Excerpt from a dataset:
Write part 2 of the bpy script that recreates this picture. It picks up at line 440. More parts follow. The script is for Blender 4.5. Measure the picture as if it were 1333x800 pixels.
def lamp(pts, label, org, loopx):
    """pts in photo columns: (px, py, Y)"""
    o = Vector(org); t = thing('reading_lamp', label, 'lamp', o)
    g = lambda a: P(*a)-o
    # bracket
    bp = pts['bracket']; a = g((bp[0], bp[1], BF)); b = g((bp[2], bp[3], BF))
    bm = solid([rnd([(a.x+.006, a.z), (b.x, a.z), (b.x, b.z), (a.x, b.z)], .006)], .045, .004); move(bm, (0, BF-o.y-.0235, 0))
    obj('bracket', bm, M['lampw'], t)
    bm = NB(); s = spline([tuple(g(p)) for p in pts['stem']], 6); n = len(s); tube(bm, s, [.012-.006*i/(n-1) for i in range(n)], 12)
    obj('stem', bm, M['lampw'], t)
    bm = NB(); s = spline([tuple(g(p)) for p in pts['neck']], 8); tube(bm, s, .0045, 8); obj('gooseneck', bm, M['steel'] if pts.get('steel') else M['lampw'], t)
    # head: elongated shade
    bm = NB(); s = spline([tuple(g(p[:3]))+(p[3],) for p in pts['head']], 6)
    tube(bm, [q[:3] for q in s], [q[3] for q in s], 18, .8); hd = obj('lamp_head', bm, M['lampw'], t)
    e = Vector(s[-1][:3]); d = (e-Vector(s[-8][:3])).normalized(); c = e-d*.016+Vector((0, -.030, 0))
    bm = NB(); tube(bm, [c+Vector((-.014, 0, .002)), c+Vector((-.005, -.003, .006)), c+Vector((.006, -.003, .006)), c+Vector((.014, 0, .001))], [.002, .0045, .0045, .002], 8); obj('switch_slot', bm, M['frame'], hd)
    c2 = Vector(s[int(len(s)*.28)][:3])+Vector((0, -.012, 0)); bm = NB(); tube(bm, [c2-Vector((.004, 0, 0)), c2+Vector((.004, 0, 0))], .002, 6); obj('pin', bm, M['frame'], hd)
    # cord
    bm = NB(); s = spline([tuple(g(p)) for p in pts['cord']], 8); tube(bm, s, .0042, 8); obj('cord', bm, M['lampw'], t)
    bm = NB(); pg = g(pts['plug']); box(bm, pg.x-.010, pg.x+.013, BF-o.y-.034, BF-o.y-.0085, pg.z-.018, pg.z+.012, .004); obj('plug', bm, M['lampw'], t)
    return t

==

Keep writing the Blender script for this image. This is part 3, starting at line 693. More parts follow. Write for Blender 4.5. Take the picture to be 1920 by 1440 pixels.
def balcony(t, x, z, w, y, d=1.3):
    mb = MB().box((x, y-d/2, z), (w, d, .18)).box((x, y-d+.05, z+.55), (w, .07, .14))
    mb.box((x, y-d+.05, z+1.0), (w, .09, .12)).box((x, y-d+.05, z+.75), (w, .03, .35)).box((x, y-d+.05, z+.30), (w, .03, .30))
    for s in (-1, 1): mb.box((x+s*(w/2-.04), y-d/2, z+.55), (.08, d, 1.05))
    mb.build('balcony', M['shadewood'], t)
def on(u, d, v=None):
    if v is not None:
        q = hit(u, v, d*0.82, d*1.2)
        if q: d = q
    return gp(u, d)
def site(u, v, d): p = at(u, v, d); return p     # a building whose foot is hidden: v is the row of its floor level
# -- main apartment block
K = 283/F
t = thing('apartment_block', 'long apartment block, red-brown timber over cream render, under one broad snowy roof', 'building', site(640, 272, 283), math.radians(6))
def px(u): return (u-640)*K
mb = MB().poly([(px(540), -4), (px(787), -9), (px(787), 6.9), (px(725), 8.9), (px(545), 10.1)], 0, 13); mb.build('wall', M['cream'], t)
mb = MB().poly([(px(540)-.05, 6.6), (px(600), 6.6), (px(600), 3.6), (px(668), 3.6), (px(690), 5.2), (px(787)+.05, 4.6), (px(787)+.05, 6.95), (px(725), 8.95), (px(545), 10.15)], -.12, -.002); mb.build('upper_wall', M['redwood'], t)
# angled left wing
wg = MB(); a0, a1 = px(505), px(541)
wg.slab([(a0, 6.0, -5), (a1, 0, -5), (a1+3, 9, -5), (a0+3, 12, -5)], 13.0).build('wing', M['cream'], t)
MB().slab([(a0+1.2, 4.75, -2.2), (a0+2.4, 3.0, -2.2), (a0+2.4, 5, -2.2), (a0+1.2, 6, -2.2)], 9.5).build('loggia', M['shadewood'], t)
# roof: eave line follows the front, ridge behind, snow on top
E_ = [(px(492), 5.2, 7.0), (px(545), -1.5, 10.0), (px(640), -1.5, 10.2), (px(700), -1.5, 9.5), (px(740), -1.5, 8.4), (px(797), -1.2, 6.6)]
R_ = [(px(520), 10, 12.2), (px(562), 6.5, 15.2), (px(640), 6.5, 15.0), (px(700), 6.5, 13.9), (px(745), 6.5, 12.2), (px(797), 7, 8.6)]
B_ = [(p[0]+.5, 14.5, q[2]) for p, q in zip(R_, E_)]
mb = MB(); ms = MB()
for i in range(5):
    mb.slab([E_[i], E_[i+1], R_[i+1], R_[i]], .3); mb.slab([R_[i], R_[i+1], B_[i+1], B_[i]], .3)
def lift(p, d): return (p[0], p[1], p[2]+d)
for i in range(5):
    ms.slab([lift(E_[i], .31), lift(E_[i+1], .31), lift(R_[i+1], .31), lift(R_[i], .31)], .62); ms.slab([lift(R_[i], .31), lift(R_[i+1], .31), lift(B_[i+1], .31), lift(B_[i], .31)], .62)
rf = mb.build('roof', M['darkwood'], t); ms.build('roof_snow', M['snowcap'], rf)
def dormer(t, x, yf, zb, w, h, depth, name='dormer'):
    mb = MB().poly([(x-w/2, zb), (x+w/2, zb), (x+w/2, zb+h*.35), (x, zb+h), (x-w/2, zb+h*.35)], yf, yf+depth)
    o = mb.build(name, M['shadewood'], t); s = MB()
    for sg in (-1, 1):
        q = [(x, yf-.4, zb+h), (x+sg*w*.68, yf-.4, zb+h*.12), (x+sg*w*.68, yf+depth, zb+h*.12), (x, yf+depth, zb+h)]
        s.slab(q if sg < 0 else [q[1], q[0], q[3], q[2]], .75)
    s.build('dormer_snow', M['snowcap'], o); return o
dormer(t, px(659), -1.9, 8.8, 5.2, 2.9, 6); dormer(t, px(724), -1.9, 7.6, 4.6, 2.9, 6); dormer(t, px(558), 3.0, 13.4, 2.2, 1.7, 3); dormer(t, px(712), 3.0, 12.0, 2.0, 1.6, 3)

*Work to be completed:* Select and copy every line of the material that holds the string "parts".

*Solved problem:*
Write part 2 of the bpy script that recreates this picture. It picks up at line 440. More parts follow. The script is for Blender 4.5. Measure the picture as if it were 1333x800 pixels.
Keep writing the Blender script for this image. This is part 3, starting at line 693. More parts follow. Write for Blender 4.5. Take the picture to be 1920 by 1440 pixels.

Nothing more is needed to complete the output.